## DIRECTION
Restate, word for word, every line of the data.

## COLLECTED MATERIAL

* BEGIN *

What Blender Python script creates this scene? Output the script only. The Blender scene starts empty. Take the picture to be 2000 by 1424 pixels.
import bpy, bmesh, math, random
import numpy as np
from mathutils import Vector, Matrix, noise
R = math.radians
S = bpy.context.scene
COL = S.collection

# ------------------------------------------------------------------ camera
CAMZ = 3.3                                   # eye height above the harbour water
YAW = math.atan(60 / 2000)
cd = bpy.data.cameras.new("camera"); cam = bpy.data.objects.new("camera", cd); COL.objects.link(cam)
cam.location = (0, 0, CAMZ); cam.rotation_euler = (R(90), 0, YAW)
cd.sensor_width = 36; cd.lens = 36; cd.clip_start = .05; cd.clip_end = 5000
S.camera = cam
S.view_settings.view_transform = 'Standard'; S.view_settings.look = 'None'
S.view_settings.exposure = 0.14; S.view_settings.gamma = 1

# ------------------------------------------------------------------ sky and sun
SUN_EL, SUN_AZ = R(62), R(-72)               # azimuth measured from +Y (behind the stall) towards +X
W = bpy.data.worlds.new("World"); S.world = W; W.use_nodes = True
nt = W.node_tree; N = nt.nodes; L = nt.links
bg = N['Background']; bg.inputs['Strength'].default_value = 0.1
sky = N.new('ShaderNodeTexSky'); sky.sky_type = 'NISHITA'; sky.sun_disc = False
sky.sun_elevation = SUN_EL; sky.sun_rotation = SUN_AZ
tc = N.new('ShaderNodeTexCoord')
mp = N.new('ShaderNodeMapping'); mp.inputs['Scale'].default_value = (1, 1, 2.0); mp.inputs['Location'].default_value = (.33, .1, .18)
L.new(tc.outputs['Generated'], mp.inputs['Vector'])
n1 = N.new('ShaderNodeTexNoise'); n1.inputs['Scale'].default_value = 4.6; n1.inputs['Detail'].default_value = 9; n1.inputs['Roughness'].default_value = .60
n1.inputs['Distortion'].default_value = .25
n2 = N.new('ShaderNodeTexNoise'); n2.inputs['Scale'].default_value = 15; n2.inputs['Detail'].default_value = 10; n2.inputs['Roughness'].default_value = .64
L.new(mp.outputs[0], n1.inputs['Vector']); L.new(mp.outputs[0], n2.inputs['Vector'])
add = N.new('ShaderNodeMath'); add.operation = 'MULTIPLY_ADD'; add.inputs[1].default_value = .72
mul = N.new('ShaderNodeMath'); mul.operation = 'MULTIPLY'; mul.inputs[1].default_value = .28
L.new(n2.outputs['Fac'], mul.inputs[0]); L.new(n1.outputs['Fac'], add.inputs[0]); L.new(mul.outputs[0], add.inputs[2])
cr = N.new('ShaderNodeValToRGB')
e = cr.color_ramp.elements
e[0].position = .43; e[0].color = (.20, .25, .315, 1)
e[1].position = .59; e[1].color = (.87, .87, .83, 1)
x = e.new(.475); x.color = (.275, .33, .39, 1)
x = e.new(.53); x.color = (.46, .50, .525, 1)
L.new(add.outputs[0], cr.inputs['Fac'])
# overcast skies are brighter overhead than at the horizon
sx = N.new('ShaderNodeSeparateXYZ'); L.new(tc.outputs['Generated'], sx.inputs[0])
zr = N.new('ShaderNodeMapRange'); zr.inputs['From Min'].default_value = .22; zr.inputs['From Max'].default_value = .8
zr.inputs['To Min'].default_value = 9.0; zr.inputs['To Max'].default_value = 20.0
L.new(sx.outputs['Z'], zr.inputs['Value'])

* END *

## COMPLETE ANSWER
What Blender Python script creates this scene? Output the script only. The Blender scene starts empty. Take the picture to be 2000 by 1424 pixels.
import bpy, bmesh, math, random
import numpy as np
from mathutils import Vector, Matrix, noise
R = math.radians
S = bpy.context.scene
COL = S.collection

# ------------------------------------------------------------------ camera
CAMZ = 3.3                                   # eye height above the harbour water
YAW = math.atan(60 / 2000)
cd = bpy.data.cameras.new("camera"); cam = bpy.data.objects.new("camera", cd); COL.objects.link(cam)
cam.location = (0, 0, CAMZ); cam.rotation_euler = (R(90), 0, YAW)
cd.sensor_width = 36; cd.lens = 36; cd.clip_start = .05; cd.clip_end = 5000
S.camera = cam
S.view_settings.view_transform = 'Standard'; S.view_settings.look = 'None'
S.view_settings.exposure = 0.14; S.view_settings.gamma = 1

# ------------------------------------------------------------------ sky and sun
SUN_EL, SUN_AZ = R(62), R(-72)               # azimuth measured from +Y (behind the stall) towards +X
W = bpy.data.worlds.new("World"); S.world = W; W.use_nodes = True
nt = W.node_tree; N = nt.nodes; L = nt.links
bg = N['Background']; bg.inputs['Strength'].default_value = 0.1
sky = N.new('ShaderNodeTexSky'); sky.sky_type = 'NISHITA'; sky.sun_disc = False
sky.sun_elevation = SUN_EL; sky.sun_rotation = SUN_AZ
tc = N.new('ShaderNodeTexCoord')
mp = N.new('ShaderNodeMapping'); mp.inputs['Scale'].default_value = (1, 1, 2.0); mp.inputs['Location'].default_value = (.33, .1, .18)
L.new(tc.outputs['Generated'], mp.inputs['Vector'])
n1 = N.new('ShaderNodeTexNoise'); n1.inputs['Scale'].default_value = 4.6; n1.inputs['Detail'].default_value = 9; n1.inputs['Roughness'].default_value = .60
n1.inputs['Distortion'].default_value = .25
n2 = N.new('ShaderNodeTexNoise'); n2.inputs['Scale'].default_value = 15; n2.inputs['Detail'].default_value = 10; n2.inputs['Roughness'].default_value = .64
L.new(mp.outputs[0], n1.inputs['Vector']); L.new(mp.outputs[0], n2.inputs['Vector'])
add = N.new('ShaderNodeMath'); add.operation = 'MULTIPLY_ADD'; add.inputs[1].default_value = .72
mul = N.new('ShaderNodeMath'); mul.operation = 'MULTIPLY'; mul.inputs[1].default_value = .28
L.new(n2.outputs['Fac'], mul.inputs[0]); L.new(n1.outputs['Fac'], add.inputs[0]); L.new(mul.outputs[0], add.inputs[2])
cr = N.new('ShaderNodeValToRGB')
e = cr.color_ramp.elements
e[0].position = .43; e[0].color = (.20, .25, .315, 1)
e[1].position = .59; e[1].color = (.87, .87, .83, 1)
x = e.new(.475); x.color = (.275, .33, .39, 1)
x = e.new(.53); x.color = (.46, .50, .525, 1)
L.new(add.outputs[0], cr.inputs['Fac'])
# overcast skies are brighter overhead than at the horizon
sx = N.new('ShaderNodeSeparateXYZ'); L.new(tc.outputs['Generated'], sx.inputs[0])
zr = N.new('ShaderNodeMapRange'); zr.inputs['From Min'].default_value = .22; zr.inputs['From Max'].default_value = .8
zr.inputs['To Min'].default_value = 9.0; zr.inputs['To Max'].default_value = 20.0
L.new(sx.outputs['Z'], zr.inputs['Value'])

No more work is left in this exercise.